START DATA LINES

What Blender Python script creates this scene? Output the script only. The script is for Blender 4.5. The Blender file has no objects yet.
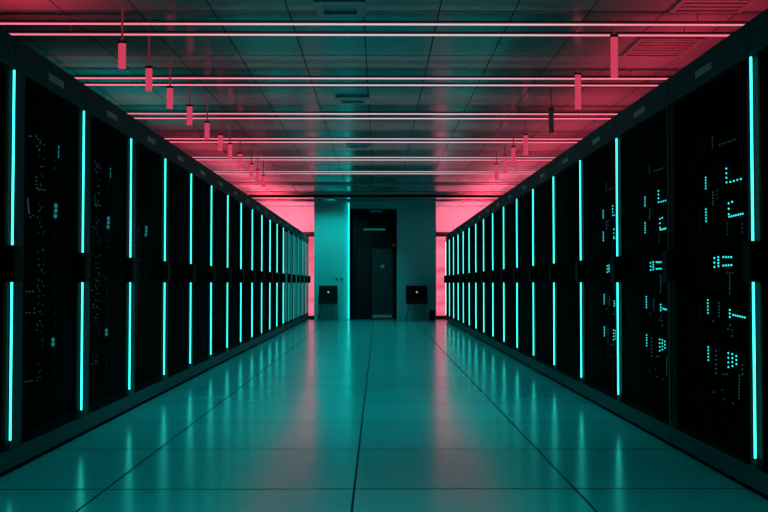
import bpy, bmesh, math, random
from mathutils import Vector, Matrix

random.seed(7)
sc = bpy.context.scene
col = sc.collection
PI = math.pi

# ------------------------------------------------------------------ layout
F = 950.0                 # focal length in pixels of a 768 wide frame
CAM_Z = 1.0
A = 1.92                  # left row front, metres left of the camera
B = 1.77                  # right row front
WL, WR = 1.185, 1.265      # cabinet widths
L0, R0 = 3.826, 3.222       # where each row begins
NL, NR = 19, 17
CAB_H = 2.30             # left row; the right row is a little lower
CAB_HR = 2.25
CEIL = 3.20
END = 25.75               # front of the end wall block
ROOM_X = 3.45

# ------------------------------------------------------------------ helpers
def set_in(n, names, v):
    for k in names:
        if k in n.inputs:
            n.inputs[k].default_value = v
            return

def mat(name, base, rough=0.5, metal=0.0, spec=0.5, vary=0.06, scale=30.0):
    m = bpy.data.materials.new(name); m.use_nodes = True
    nt = m.node_tree; p = nt.nodes['Principled BSDF']
    p.inputs['Base Color'].default_value = (*base, 1)
    p.inputs['Metallic'].default_value = metal
    set_in(p, ['Specular IOR Level', 'Specular'], spec)
    tc = nt.nodes.new('ShaderNodeTexCoord')
    nz = nt.nodes.new('ShaderNodeTexNoise'); nz.inputs['Scale'].default_value = scale
    nt.links.new(tc.outputs['Object'], nz.inputs['Vector'])
    mr = nt.nodes.new('ShaderNodeMapRange')
    mr.inputs['To Min'].default_value = max(0.02, rough - vary)
    mr.inputs['To Max'].default_value = min(1, rough + vary)
    nt.links.new(nz.outputs['Fac'], mr.inputs['Value'])
    nt.links.new(mr.outputs['Result'], p.inputs['Roughness'])
    return m

def emit(name, color, strength):
    m = bpy.data.materials.new(name); m.use_nodes = True
    nt = m.node_tree; nt.nodes.clear()
    o = nt.nodes.new('ShaderNodeOutputMaterial'); e = nt.nodes.new('ShaderNodeEmission')
    e.inputs['Color'].default_value = (*color, 1); e.inputs['Strength'].default_value = strength
    nt.links.new(e.outputs[0], o.inputs[0])
    return m

class N:
    """tiny math-node helper"""
    def __init__(s, nt): s.nt = nt
    def m(s, op, a, b=None, c=None):
        n = s.nt.nodes.new('ShaderNodeMath'); n.operation = op
        for i, v in enumerate((a, b, c)):
            if v is None: continue
            if isinstance(v, (int, float)): n.inputs[i].default_value = v
            else: s.nt.links.new(v, n.inputs[i])
        return n.outputs[0]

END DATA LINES

◆ TASK INSTRUCTIONS:
Repeat the listing above exactly from its first line to the line containing "from mathutils import Vector, Matrix", both included, and omit the pictures.

◆ EXERCISE RESPONSE:
What Blender Python script creates this scene? Output the script only. The script is for Blender 4.5. The Blender file has no objects yet.
import bpy, bmesh, math, random
from mathutils import Vector, Matrix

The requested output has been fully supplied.